Now Playing: New Documentary The Times Of Bill Cunningham

April 23, 2020

Bill Cunningham, Paris, France, 1971. Courtesy Greenwich Entertainment.

It’s been almost 4 years since the death of Bill Cunningham, the legendary chronicler of New York street fashion who worked for The New York Times for four decades. Cunningham’s contagious enthusiasm for fashion embraced both runway couture and how real people dress every day to live their lives. According to Cunningham, “The best fashion show is definitely on the street. Always has been. Always will be.”

You may remember those words from the terrific 2010 documentary Bill Cunningham New York (currently available to stream, and worth it). Watching it, or watching the Cunningham-narrated “On the Street” videos The Times published for years, you just want to hear more from Bill Cunningham. (If you feel like getting emotional, watch his segment on the “glorious sight” of spring in New York from April 2015, the last video in the series, as far as I can tell.)

Thankfully, a new documentary focuses on just that: hearing more from Bill Cunningham. Where the 2010 film told its story in part by following Cunningham through the weekly process of filing his photo features, The Times of Bill Cunningham is based on a 1994 interview taped by the film’s producer, Mark Bozek. Bozek cut the interview with hundreds of photos from Cunningham’s archive (and other archival photos and footage) and a narrative voiceover (by Sarah Jessica Parker). Apparently, the original plan was for a short conversation but the two talked for hours.

 

 

The new film appeared at film festivals in 2018 but is now available to watch at home. You can rent The Times of Bill Cunningham for $9.99 right now, and opt to support a movie theater — Greenwich Entertainment is sending 50 percent of the proceeds to the theater you select on their site (most of the ones I pulled up were in DC, NY, Massachusetts, or California).

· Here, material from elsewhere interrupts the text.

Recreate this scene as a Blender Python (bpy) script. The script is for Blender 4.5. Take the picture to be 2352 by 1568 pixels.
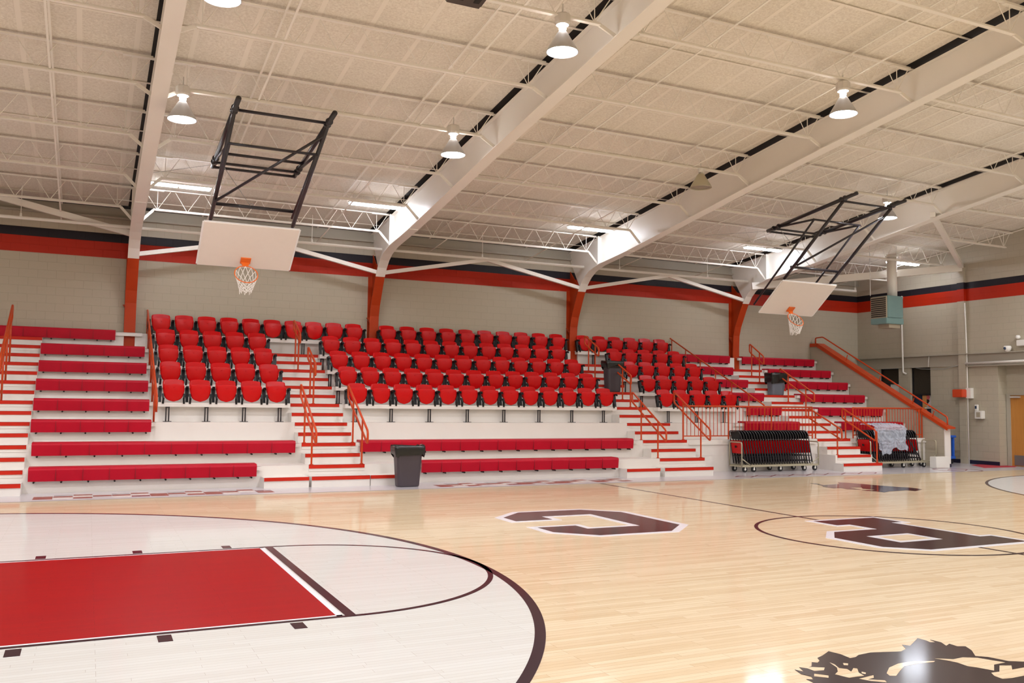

If you’re a fan of Bill Cunningham, some of the material here will be familiar — his upbringing as a Catholic in Boston, his apartment in Carnegie Hall, his career at the paper — but the interview style allows for some more detail. He talks about sending couture to the U.S. through the Army’s post to help Americans avoid paying duties, about trick cameras hidden in canes at fashion shows, about getting hit by a truck in New York (which happened not long before the interview). Most of all, it’s just nice (even comforting) to hear Cunningham expound on the joy he took in his job, taking pictures every day in New York for decades, inadvertently building up a massive anthropological archive of how people dressed every day. “People get dressed to go out in the morning, I don’t care who you are, it lifts the spirit.”

Cunningham became something of a menswear influencer late in life — wearing khakis and a French blue work coat, tooling about Manhattan on a 10 speed bike and slinging a film camera — but in the film he relates an anecdote about how little he cares about his own clothes with typical self deprecation. When in Paris (where he was stationed during Army service in the 1950s), he used to visit the Duke and Duchess of Windsor, and had to get dressed up for the occasions. In the film, he says he had appropriate shoes and suits and shirts, but all had been given to him by his millinery clients from their deceased husbands’ wardrobes, a detail the guests at the Windsors’ found hilarious. “But they were marvelous clothes,” says Cunningham. “They bought the best clothes that could be had.”